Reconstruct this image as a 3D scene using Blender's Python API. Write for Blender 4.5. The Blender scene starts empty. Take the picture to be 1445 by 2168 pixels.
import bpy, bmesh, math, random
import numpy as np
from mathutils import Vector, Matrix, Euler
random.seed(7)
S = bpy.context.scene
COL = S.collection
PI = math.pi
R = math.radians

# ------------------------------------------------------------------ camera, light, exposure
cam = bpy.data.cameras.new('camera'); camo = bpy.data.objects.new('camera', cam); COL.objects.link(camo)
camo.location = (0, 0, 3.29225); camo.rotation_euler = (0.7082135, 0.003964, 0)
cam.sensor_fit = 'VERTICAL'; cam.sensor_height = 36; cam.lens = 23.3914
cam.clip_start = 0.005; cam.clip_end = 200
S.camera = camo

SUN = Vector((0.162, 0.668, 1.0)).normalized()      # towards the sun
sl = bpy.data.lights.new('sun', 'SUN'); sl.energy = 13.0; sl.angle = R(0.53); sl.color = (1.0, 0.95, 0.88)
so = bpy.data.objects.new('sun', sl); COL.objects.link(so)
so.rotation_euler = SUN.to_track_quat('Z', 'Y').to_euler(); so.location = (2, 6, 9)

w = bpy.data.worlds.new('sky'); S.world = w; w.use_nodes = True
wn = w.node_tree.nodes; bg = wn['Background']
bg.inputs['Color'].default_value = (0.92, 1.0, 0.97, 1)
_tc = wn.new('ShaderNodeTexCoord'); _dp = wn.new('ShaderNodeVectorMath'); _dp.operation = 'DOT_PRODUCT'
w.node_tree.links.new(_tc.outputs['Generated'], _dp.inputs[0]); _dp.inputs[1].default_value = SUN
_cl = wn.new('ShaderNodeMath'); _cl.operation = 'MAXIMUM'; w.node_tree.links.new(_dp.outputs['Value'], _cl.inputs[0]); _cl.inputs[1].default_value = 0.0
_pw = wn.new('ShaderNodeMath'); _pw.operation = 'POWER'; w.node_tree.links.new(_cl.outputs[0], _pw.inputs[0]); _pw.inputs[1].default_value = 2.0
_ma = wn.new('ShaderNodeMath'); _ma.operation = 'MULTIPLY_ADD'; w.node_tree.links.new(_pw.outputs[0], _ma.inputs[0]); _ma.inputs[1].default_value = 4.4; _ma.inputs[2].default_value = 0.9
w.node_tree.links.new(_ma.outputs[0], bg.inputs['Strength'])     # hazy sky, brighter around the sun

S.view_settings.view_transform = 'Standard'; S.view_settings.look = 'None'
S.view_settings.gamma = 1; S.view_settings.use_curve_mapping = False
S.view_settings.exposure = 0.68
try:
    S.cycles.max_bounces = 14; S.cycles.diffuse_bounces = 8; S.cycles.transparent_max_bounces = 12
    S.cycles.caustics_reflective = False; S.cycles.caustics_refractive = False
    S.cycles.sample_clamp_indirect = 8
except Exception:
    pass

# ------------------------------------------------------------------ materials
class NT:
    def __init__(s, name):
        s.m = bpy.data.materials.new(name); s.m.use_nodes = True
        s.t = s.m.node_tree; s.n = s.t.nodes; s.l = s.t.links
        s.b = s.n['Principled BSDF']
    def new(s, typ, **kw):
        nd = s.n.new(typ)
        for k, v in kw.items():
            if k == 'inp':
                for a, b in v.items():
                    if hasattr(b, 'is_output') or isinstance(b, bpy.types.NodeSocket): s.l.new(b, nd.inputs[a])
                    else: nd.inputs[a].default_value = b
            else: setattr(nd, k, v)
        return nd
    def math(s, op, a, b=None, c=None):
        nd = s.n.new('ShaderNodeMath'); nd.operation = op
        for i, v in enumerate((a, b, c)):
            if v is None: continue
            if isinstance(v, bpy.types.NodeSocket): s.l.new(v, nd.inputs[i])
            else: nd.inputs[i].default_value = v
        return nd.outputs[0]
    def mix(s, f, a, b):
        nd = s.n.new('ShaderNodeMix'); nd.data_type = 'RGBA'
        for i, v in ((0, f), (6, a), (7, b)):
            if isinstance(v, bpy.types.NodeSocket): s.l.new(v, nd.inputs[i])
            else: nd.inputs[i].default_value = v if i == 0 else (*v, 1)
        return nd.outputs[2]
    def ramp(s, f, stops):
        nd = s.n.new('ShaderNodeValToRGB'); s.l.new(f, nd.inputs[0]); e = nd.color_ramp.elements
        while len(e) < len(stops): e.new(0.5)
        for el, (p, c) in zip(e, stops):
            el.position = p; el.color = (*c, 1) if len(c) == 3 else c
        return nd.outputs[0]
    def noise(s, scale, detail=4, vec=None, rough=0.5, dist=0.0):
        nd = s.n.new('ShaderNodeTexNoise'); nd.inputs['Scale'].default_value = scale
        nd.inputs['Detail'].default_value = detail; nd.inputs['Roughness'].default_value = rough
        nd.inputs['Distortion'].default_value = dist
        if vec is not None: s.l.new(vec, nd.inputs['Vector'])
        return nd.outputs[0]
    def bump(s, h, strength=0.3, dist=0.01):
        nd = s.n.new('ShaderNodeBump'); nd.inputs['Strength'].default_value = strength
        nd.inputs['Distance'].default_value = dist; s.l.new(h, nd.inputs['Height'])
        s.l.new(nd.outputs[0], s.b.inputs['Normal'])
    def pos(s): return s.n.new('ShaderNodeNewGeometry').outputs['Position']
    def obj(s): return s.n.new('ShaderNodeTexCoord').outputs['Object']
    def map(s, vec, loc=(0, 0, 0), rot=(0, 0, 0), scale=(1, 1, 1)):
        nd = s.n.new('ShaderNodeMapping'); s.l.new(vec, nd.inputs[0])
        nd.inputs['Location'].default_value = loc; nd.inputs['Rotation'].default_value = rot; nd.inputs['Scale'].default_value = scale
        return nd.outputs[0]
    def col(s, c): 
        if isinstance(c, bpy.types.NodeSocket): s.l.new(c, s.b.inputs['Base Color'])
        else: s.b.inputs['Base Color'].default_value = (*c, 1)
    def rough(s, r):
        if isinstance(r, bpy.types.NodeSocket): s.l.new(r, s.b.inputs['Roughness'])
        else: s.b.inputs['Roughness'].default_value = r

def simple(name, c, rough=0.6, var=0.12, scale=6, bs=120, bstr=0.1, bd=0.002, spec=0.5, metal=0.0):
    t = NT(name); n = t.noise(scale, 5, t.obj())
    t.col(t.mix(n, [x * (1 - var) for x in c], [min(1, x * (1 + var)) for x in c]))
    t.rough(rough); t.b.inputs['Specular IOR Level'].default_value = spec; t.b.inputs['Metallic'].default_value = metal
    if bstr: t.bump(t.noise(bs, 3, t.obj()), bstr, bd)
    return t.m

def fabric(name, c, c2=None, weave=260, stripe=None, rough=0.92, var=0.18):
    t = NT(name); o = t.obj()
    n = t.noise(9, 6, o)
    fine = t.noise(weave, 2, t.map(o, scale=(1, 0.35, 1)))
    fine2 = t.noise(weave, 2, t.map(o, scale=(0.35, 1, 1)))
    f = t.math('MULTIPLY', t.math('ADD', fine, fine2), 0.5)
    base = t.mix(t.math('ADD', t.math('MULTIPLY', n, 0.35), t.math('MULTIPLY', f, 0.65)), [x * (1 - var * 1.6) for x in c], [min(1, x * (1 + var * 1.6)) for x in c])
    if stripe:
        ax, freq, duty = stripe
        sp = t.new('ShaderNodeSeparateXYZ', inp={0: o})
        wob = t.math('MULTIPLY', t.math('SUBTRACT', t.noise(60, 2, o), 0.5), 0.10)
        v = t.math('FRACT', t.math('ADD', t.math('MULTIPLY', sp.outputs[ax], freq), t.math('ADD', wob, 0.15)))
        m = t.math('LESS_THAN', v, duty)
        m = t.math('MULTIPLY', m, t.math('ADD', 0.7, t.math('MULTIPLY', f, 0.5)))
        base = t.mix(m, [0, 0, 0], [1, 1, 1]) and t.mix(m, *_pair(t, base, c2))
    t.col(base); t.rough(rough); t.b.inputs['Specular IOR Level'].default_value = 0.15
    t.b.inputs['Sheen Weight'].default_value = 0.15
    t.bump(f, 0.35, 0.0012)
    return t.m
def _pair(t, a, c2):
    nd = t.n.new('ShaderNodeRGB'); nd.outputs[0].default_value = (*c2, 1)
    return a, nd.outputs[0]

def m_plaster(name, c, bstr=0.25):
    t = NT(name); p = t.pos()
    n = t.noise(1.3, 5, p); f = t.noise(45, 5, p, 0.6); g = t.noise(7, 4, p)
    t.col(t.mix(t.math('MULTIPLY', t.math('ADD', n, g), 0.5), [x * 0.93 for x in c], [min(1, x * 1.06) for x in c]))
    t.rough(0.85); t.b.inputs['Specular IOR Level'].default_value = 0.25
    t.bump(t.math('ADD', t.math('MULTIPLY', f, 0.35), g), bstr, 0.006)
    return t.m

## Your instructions
Return the opening line of the data and every line after it through the line containing "R = math.radians", please, exactly as written and with nothing added.

## Right answer
Reconstruct this image as a 3D scene using Blender's Python API. Write for Blender 4.5. The Blender scene starts empty. Take the picture to be 1445 by 2168 pixels.
import bpy, bmesh, math, random
import numpy as np
from mathutils import Vector, Matrix, Euler
random.seed(7)
S = bpy.context.scene
COL = S.collection
PI = math.pi
R = math.radians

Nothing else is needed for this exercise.